A set of documents obtained by the Electronic Frontier Foundation (EFF) in June 2007 revealed that US telco AT&T allowed the NSA to set up a ‘secret room’ in its offices to monitor internet traffic.

The discovering prompted a lawyer for an AT&T engineer to allege that,

“within two weeks of taking office, the Bush administration was planning a comprehensive effort of spying on Americans”.

That is BEFORE 9/11, before the nation was embroiled in the freedom stripping exercise commonly known as the “war on terror” had even begun.

In late 2007, reports circulated that the NSA had increasing control over SSL, now called Transport Layer Security, the cryptographic protocol that provides secure communications on the internet for web browsing, e-mail, instant messaging, and other data transfers.
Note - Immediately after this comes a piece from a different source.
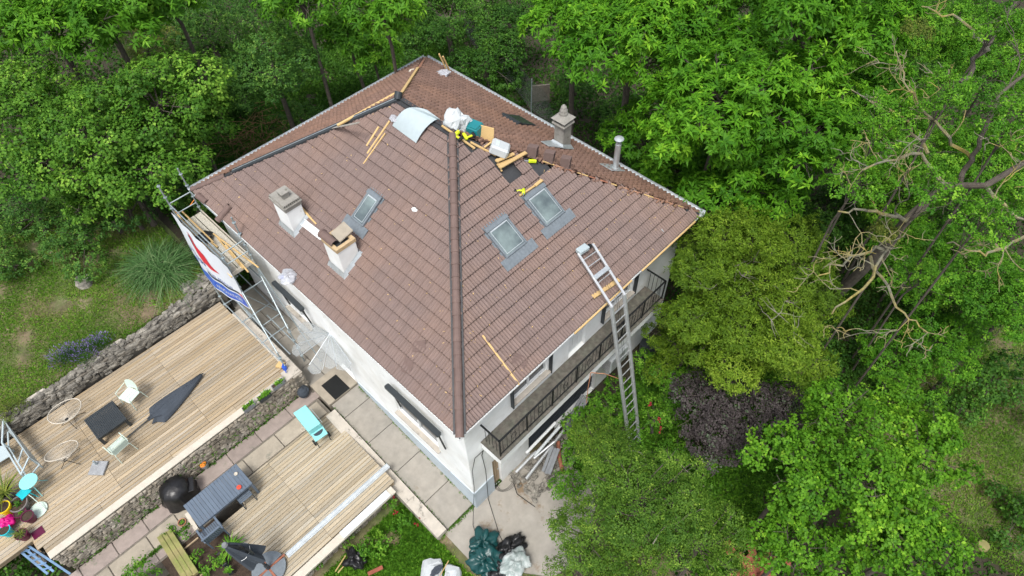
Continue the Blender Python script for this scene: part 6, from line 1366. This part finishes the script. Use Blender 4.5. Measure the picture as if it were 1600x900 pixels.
# ornamental grass, lavender
mb = MB(); c = at(262, 425, 2.5); g = np.random.default_rng(9)
for k in range(13): leaf_tuft(mb, c + V(g.normal(0, .3), g.normal(0, .3), 0), 85, 1.45, .011, k + 90, .95, 1.0, 1.1)
base2(mb, 'ornamental_grass', LM['pampas'], 'large arching ornamental grass tuft left of the banner', 'grass tuft')
T = thing('lavender', 'purple flowering lavender at the edge of the rough lawn above the terrace', 'lavender', at(125, 565, 2.5)); P = []; Q = []; g = np.random.default_rng(31)
for k in range(9): b_ = at(95 + 9 * k + g.uniform(-4, 4), 572 - 3.2 * k + g.uniform(-10, 10), 2.5); P.append(b_)
vs = []; v = []
for b_ in P:
    n = 260; d = g.normal(0, 1, (n, 3)); d[:, 2] = np.abs(d[:, 2]) + .8; d /= np.linalg.norm(d, axis=1, keepdims=True); p = b_ + d * g.uniform(.1, .4, n)[:, None]
    vs.append(leafquads(p, d, g.normal(0, 1, (n, 3)), g.uniform(.08, .16, n), np.full(n, .018))); v.append(g.uniform(0, .7, n))
vs = np.vstack(vs); fastmesh('foliage', vs, quads_of(vs), LM['holm'], T, v=np.concatenate(v)); vs = []; v = []
for b_ in P:
    n = 75; d = g.normal(0, 1, (n, 3)) * V(.9, .9, .4); d[:, 2] = np.abs(d[:, 2]) + 1; d /= np.linalg.norm(d, axis=1, keepdims=True); p = b_ + d * g.uniform(.40, .55, n)[:, None]
    vs.append(leafquads(p, d, g.normal(0, 1, (n, 3)), g.uniform(.05, .09, n), np.full(n, .03))); v.append(g.uniform(0, 1, n))
vs = np.vstack(vs); fastmesh('flowers', vs, quads_of(vs), M['lav'], T, v=np.concatenate(v))
# grass, weeds and ground cover as stuff
def cover(name, n, xr, yr, kind, L_, W_, lean, cond=None, seed=0, patch=(0, 1.), vshift=0):
    g = np.random.default_rng(seed); x = g.uniform(*xr, n); y = g.uniform(*yr, n)
    pn = .5 + .5 * np.sin(x * 1.7 + seed) * np.sin(y * 1.9 + .7 * x) * .6 + .4 * np.sin(x * 4.3 + y) * np.sin(y * 3.7 - x) * .5 + g.normal(0, .08, n)
    ok = pn > patch[0]; 
    if cond is not None: ok &= cond(x, y)
    x, y, pn = x[ok], y[ok], pn[ok]; n = len(x); z = ground(x, y); d = g.normal(0, lean, (n, 3)); d[:, 2] = 1; 
    vs = leafquads(np.stack([x, y, z - .01], 1), d, g.normal(0, 1, (n, 3)) + V(0, 0, .2), L_ * g.uniform(.5, 1.3, n), W_ * g.uniform(.7, 1.3, n))
    v = np.clip(g.normal(.45, .2, n) + .25 * np.sin(x * .9) * np.sin(y * 1.3) + vshift, 0, 1)
    return tag(fastmesh(name, vs, quads_of(vs), LM[kind], None, v=v), kind='stuff')
lawn = lambda x, y: (x < -.9) & (y > 12.74 + .10 * np.sin(x * 2.6))
cover('lawn_grass', 170000, (-14, -1), (12.65, 21.5), 'grass', .09, .016, .7, lawn, 1, (.26, 1), .15)
cover('lawn_weeds', 60000, (-14, -1), (12.65, 21.5), 'weed', .08, .05, 1.2, lawn, 2, (.48, 1), .2)
bed = lambda x, y: (x < -1.3) & (y < 2.3) & ~((x > -1.6) & (y < -.2) & (y > -1 - x)) 
cover('bed_weeds', 110000, (-6.5, -1.3), (-4.5, 2.3), 'weed', .11, .075, 1.0, lambda x, y: (y < 2.2), 3, (.28, 1), .15)
cover('bed_grass', 60000, (-7, 2.2), (-7, 2.3), 'grass', .09, .016, .7, lambda x, y: ((x < -1.1) | (y < -2.2 - .8 * x)) , 4, (.25, 1), .1)
cover('slope_grass', 130000, (10, 22), (-16, -2.5), 'grass', .15, .022, .9, None, 5, (.15, 1))
cover('slope_weeds', 40000, (10, 22), (-16, -2.5), 'weed', .09, .05, 1.2, None, 15, (.5, 1))
wood = lambda x, y: ~((x > -16) & (x < 10.6) & (y > -4) & (y < 13.4)) | ((x > 3.3) & (y < -.6) & (x < 12)) | ((x > 10.6) & (x < 16) & (y > -2))
cover('undergrowth', 420000, (-22, 46), (-20, 50), 'ivy', .17, .12, 1.1, lambda x, y: wood(x, y) & ~((x < 0) & (y > 12) & (y < 20)) & ~((x < 3) & (y < 2)) & ~((x > 10) & (x < 23) & (y < -2.5)), 6, (.18, 1))
cover('undergrowth_far', 200000, (-3, 18), (13.4, 26), 'ivy', .11, .08, 1.1, lambda x, y: x > -.5, 7, (.25, 1), .1)
cover('shrubbery', 60000, (3.5, 12), (-7, -.4), 'weed', .13, .09, 1.0, None, 8, (.2, 1))
g = np.random.default_rng(13); mb = MB()
for i in range(14): mb.rock((g.uniform(-10, -2.5), g.uniform(13.6, 18), 0), (.1, .08, .05), i)
vs = []; n = 260; x = g.uniform(-5.5, -1.3, n); 
def flowers(name, pts, label, cat, m='rose', r=.07):
    vs = []; 
    for p in pts:
        d = g.normal(0, 1, (9, 3)); d[:, 2] = np.abs(d[:, 2]) + .3; vs.append(leafquads(np.repeat([p], 9, 0), d, g.normal(0, 1, (9, 3)), np.full(9, r * .45), np.full(9, r * .45)))
    vs = np.vstack(vs); p = np.mean(pts, axis=0); return tag(fastmesh(name, vs, quads_of(vs), M[m], None, p, v=g.uniform(0, 1, len(vs) // 4)), label, cat)
for i, (px, py, l_) in enumerate(((612, 774, 'red rose bloom at the corner of the lower terrace'), (619, 800, 'red rose bloom in the middle of the weedy bed'), (653, 818, 'faded pink rose bloom beside the kerb wall'), (1031, 656, 'red flower in the bushes right of the ladder'), (1034, 670, 'second red flower in the bushes, lower right of the first'), (1014, 632, 'pale pink flower in the bushes beside the ladder'))):
    z = .5 if px < 700 else 1.9; flowers('rose_bloom', [at(px, py, z) + g.normal(0, .05, 3) for _ in range(5)], l_, 'flower', r=.10)
for i, (px, py, r, l_) in enumerate(((613, 790, 14, 'rose bush under the red bloom at the terrace corner'), (627, 812, 16, 'bright round bush in the weedy bed beside the kerb wall'), (560, 850, 22, 'low leafy bush in the middle of the weedy bed'), (600, 850, 20, 'low leafy bush right of the middle of the weedy bed'), (530, 845, 14, 'dark leafy bush against the lower terrace wall'))):
    bush('weed', l_, px, py, .28, r, .55, wood=False, nl=6, group='bushes in the weedy bed')
mb = MB(); c = at(131, 441, 2.6); mb.rock(c, (.55, .6, .35), 91, .9, .14); base2(mb, 'boulder', 'lstone', 'pale boulder lying alone in the rough lawn', 'boulder')
mb = MB(); c = at(1530, 852, .2); mb.lathe([(.22, 0), (.17, .25), (.16, .3), (.02, .31)], at(1530, 856, -.25), 11); base2(mb, 'tree_stump', 'green_wood', 'pale sawn tree stump at the right of the lower maples', 'stump')
# wire fence behind the house
T = thing('wire_fence', 'sagging wire mesh fence with vines behind the house', 'fence', at(810, 140, 1.2)); pts = [(722, 20), (745, 55), (775, 88), (800, 110), (830, 150), (852, 165), (866, 210)]; mb = MB(); B_ = [at(px, py + 22, 1.2) for px, py in pts]; Tp = [V(b[0], b[1], 2.7) + V(.1, .05, .1 * math.sin(i * 2)) for i, b in enumerate(B_)]
M['mesh'] = mat('wire_mesh', (.16, .19, .17), .6, .3, var=.3, alpha=.35); P = np.array([[b * (1 - t) + a * t + V(.08 * math.sin(t * 3), 0, 0) for t in np.linspace(0, 1, 5)] for a, b in zip(Tp, B_)]); mb.grid(P); mb.build('mesh', M['mesh'], T)
for a, b in list(zip(Tp, B_))[::2]: mb = MB(); mb.tube(b - V(0, 0, .3), a + V(0, 0, .1), .03, n=6); mb.build('post', M['galv'], T)
mb = MB(); mb.obox(at(845, 145, 1.6), V(.35, -.28, 0), V(.02, .03, 0), V(0, 0, .45)); base2(mb, 'fence_panel', 'mortar', 'leaning grey panel behind the wire fence', 'panel')
# brush pile, red tile heap
mb = MB(); g = np.random.default_rng(44); c = at(392, 215, 2.9)
for i in range(170): p = c + g.normal(0, 1, 3) * V(.9, .9, .15); d = g.normal(0, 1, 3) * V(1, 1, .3); mb.tube(p, p + nrm(d) * g.uniform(.4, 1.1), .012, .005, n=4)
base2(mb, 'brush_pile', mat('brush', (.16, .09, .05), .95, var=.3), 'heap of reddish cut branches beside the left roof corner', 'brush pile')
mb = MB(); c = at(1180, 902, .1)
for i in range(60): q = c + g.normal(0, 1, 3) * V(.4, .35, .08); u_, w_ = axes(g.uniform(0, 3)); mb.obox(q + V(0, 0, .25), u_ * .17, w_ * .11, V(g.normal(0, .03), 0, .014), g.uniform(0, 1))
base2(mb, 'tile_heap', 'rosso', 'heap of red broken tiles at the bottom border under the maples', 'tile heap')
print('LEAVES', LEAVES)

mb = MB(); g = np.random.default_rng(8)
for px, py, l_ in ((945, 690, 'pale bare twig in the smallest birch beside the pipe pile'), (1010, 720, 'pale bare twig at the top of the largest birch'), (985, 800, 'pale bare twig in the middle of the birches'), (1060, 800, 'pale bare twig at the right side of the largest birch'), (1020, 850, 'lowest pale bare twig of the birches'), (925, 800, 'pale bare twig at the yard side of the birches'), (1100, 760, 'pale bare twig between the birches and the maples')):
    p = [at(px, py, 4.4 if px > 960 else 3.2)]; d = V(g.normal(0, 1), g.normal(0, 1), .5)
    for i in range(6): d = nrm(d + g.normal(0, .25, 3)); p.append(p[-1] + d * .16)
    mb = MB(); mb.path(p, np.linspace(.014, .004, 7), 4); base2(mb, 'bare_twig', 'twig', l_, 'twig', 'pale bare twigs in the birches')

# moss and weeds in joints, leaves blown onto the boards
g = np.random.default_rng(99); P = []
for _ in range(900):
    k = g.integers(0, 4)
    if k == 0: P.append((6.5 * g.beta(.7, .7) - 9.8 + g.uniform(0, 2), 7.43 + g.normal(0, .02), .87 if g.random() < .5 else g.uniform(.9, 1.8)))
    elif k == 1: P.append((g.uniform(-9.8, -5.6), 6.18 + g.normal(0, .02), .87))
    elif k == 2: P.append((g.choice([-.9, .28]) + g.normal(0, .02), (yy := g.uniform(.5, 6.2)), .146 * yy))
    else: P.append((g.uniform(-1.2, 3.4), g.uniform(.35, .45), .0))
P = np.array(P); P = np.repeat(P, 6, 0) + g.normal(0, .03, (len(P) * 6, 3)) * V(1, 1, .3); n = len(P); d = g.normal(0, 1, (n, 3)); d[:, 2] = np.abs(d[:, 2]) + .2
vs = leafquads(P, d, g.normal(0, 1, (n, 3)), np.full(n, .06), np.full(n, .03)); tag(fastmesh('joint_weeds', vs, quads_of(vs), LM['weed'], None, v=g.uniform(0, .7, n)), kind='stuff')
n = 700; x = g.uniform(-10, -1.2, n); up_ = g.random(n) < .6; y = np.where(up_, g.uniform(7.7, 12.3, n), g.uniform(2.6, 6.1, n)); z = np.where(up_, 1.912, .928); ok = up_ | (x > -5.6); P = np.stack([x, y, z], 1)[ok]; n = len(P)
d = g.normal(0, 1, (n, 3)) * V(1, 1, .12); vs = leafquads(P, d, V(0, 0, 1) + g.normal(0, .15, (n, 3)), g.uniform(.02, .05, n), g.uniform(.01, .03, n)); tag(fastmesh('leaf_litter', vs, quads_of(vs), M['oldwood'], None, v=g.uniform(0, 1, n)), kind='stuff')
n = 500; P = []
for _ in range(n):
    if g.random() < .5: y_ = g.uniform(.5, 12.5); x_ = g.uniform(.1, min(y_, 13.2 - y_, 5)); P.append((x_, y_, ZE + KL * x_ + .085))
    else: x_ = g.uniform(.5, 10); y_ = g.uniform(.1, max(.2, min(x_, 10.5 - x_, 5))); P.append((x_, y_, ZE + KF * y_ + .085))
P = np.array(P); d = g.normal(0, 1, (n, 3)) * V(1, 1, .5); vs = leafquads(P, d, V(-.3, -.3, 1) + g.normal(0, .2, (n, 3)), g.uniform(.03, .09, n), g.uniform(.012, .03, n)); tag(fastmesh('roof_debris', vs, quads_of(vs), M['pine'], None, v=g.uniform(0, 1, n)), kind='stuff')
In 2008, Google denied that it had any role in the NSA’s “terrorist” surveillance program, after first refusing to say if they have provided users private data to the federal government under the warrantless wiretapping initiative.

However, it is clear where Google’s interests lie given that the company is supplying the software, hardware and tech support to US intelligence agencies in the process of creating a vast closed source database for global spy networks to share information.

The government supply arm of Google has also reportedly entered into a number of other contracts, details of which it says it cannot share.

Google’s approach to privacy also came under scrutiny more recently when it was discovered that the company was essentially vacuuming up WiFi network data as it gathered images for its Streetview program.

Google insisted that the practice was a mistake, even though information published in January 2010 revealed that the data collection program was a very deliberate effort to assemble as much information as possible about U.S. residential and business WiFi networks.